3. I have to say that I have an electric toothbrush (one of the expensive ones that vibrates your whole head, causing me to think it’s worth the money) but I got mine for free in exchange for testing it and writing a review.

6. I also have a GPS, but the $99 I spent on it was worth it for the many hours of geocaching we did.  Considering that local gyms run about $80/month, I don’t think it was that expensive for something that forced me to hike. 

8. I have several lights on dimmers, and even the expensive fluorescent bulbs make an annoying 60-cycle hum when dimmed.  So the dimmers get incandescent bulbs and the rest of the lights get fluorescent.

The Prioritizer

Thursday, July 19th, 2007

Through Trent at the Simple Dollar I found The Prioritizer: A New Way of Looking at Your Money and Your Life.  It’s pretty simple.  List some things in your life and plug them into the tool.  Answer some simple questions after thinking deeply about them, and get a prioritized list.

It’s simple, but forces you to look at just two choices at a time.  That helps clarify.  For example if your choices are Retire Early, Eat Out Four Times a Week, and Travel on Vacation Every Year, you’d have a set of questions like this:

Pick the one choice you like better from each pair
Retire Early Eat Out
Eat Out Travel
Travel Retire Early

This being personal finance, you should probably pick things that cost money like bad spending habits, houses, retiring early, etc.

When you finish, you might find out that you’d rather go out to eat and travel a lot than retire early.  Or that you want to retire early so you should give up some more expensive habits.

Mine was not particularly surprising, but Trent suggested using 5 long term goals, 5 short term and 5 things you splurged on recently.  I did discover that something I was thinking about splurging on made the top 5 on that list of 15 and that I should do it and not worry about it since it obviously mattered a bunch (and also was under $200…still being frugal).

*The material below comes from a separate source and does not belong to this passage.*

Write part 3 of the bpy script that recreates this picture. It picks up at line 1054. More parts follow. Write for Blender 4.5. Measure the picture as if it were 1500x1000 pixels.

Article: A Battle Between the Bottle and the Faucet

Monday, July 16th, 2007

A Battle Between the Bottle and the Faucet

THOSE eight daily glasses of water you’re supposed to drink for good health? They will cost you $0.00135 — about 49 cents a year — if you take it from a New York City tap.

Or, city officials suggest, you could spend 2,900 times as much, roughly $1,400 yearly, by drinking bottled water. For the extra money, they say, you get the added responsibility for piling on to the nation’s waste heap and encouraging more of the industrial emissions that are heating up the planet.

Yes, switching to tap is a good way to spend less.  The markup is worse in a restaurant (especially in NYC).  But there are downsides:

“The tap water quality is fine in most of the United States,” said John D. Sicher Jr., editor and publisher at Beverage Digest, a trade publication. “The issue is convenience and shifting consumer preference. It’s not so easy, walking down Third Avenue on a hot day, to get a glass of tap water.”

But you can buy a bottle a month or so and keep rinsing it out and reusing it.  I admit to buying bottled water when traveling (in the airport…) and when my current reused bottle is starting to look bad.